**Data lines:**
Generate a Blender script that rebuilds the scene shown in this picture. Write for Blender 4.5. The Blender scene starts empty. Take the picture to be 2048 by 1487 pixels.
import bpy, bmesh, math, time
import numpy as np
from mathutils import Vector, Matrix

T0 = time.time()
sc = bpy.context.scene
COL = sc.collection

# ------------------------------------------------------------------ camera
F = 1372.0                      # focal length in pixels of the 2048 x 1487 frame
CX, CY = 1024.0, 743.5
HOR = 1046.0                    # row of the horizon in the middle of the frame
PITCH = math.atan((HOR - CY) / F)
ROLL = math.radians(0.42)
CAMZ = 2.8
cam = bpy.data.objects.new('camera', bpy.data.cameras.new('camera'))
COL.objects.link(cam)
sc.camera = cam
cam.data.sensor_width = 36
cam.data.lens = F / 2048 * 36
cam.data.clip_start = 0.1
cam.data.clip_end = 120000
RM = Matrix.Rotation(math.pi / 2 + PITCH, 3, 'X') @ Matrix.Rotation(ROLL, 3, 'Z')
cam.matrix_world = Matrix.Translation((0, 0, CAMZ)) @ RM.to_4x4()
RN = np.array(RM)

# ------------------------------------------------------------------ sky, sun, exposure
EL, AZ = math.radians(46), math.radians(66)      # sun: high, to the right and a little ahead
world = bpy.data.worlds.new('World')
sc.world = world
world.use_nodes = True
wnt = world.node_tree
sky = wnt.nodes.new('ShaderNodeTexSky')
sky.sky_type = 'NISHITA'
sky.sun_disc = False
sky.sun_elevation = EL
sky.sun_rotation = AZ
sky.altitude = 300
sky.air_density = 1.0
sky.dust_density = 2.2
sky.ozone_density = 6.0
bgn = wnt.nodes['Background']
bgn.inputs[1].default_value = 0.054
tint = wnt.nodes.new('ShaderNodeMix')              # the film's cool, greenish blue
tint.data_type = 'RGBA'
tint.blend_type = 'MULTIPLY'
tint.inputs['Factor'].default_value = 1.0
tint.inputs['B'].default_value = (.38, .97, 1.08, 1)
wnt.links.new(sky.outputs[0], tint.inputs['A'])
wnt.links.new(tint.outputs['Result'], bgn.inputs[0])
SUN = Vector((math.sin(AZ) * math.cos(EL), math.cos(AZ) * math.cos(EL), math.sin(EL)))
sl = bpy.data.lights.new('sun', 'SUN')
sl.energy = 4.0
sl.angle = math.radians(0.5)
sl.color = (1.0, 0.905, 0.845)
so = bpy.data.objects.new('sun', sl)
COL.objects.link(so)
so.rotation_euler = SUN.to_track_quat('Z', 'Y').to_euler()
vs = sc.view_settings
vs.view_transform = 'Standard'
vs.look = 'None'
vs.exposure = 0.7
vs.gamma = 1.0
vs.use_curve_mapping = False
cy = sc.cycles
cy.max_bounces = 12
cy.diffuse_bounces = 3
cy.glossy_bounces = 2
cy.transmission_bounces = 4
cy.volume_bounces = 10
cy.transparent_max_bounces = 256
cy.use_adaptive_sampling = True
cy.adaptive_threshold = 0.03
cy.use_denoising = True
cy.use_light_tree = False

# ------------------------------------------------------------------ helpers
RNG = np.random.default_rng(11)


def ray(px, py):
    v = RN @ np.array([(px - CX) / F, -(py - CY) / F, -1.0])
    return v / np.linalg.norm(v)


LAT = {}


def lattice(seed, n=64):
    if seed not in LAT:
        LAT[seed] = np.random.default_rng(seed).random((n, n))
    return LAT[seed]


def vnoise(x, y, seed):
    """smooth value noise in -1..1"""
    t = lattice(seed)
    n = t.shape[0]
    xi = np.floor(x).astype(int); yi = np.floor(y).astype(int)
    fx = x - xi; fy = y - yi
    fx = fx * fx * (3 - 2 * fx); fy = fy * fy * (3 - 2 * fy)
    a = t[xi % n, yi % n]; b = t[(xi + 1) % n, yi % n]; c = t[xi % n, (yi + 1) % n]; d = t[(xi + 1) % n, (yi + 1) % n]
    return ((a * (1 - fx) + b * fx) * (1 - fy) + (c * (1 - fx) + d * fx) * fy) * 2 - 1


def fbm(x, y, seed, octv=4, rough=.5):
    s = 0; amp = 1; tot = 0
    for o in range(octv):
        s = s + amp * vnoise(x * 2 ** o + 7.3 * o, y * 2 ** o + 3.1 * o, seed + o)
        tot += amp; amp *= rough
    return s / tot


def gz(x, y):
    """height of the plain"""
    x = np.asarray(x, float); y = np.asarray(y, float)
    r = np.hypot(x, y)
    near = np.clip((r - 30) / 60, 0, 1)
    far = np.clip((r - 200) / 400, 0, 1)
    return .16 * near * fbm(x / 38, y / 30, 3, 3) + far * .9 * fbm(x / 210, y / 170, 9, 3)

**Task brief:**
Copy all lines from the data that hold the word "pixels".

**Output for this exercise:**
Generate a Blender script that rebuilds the scene shown in this picture. Write for Blender 4.5. The Blender scene starts empty. Take the picture to be 2048 by 1487 pixels.
F = 1372.0                      # focal length in pixels of the 2048 x 1487 frame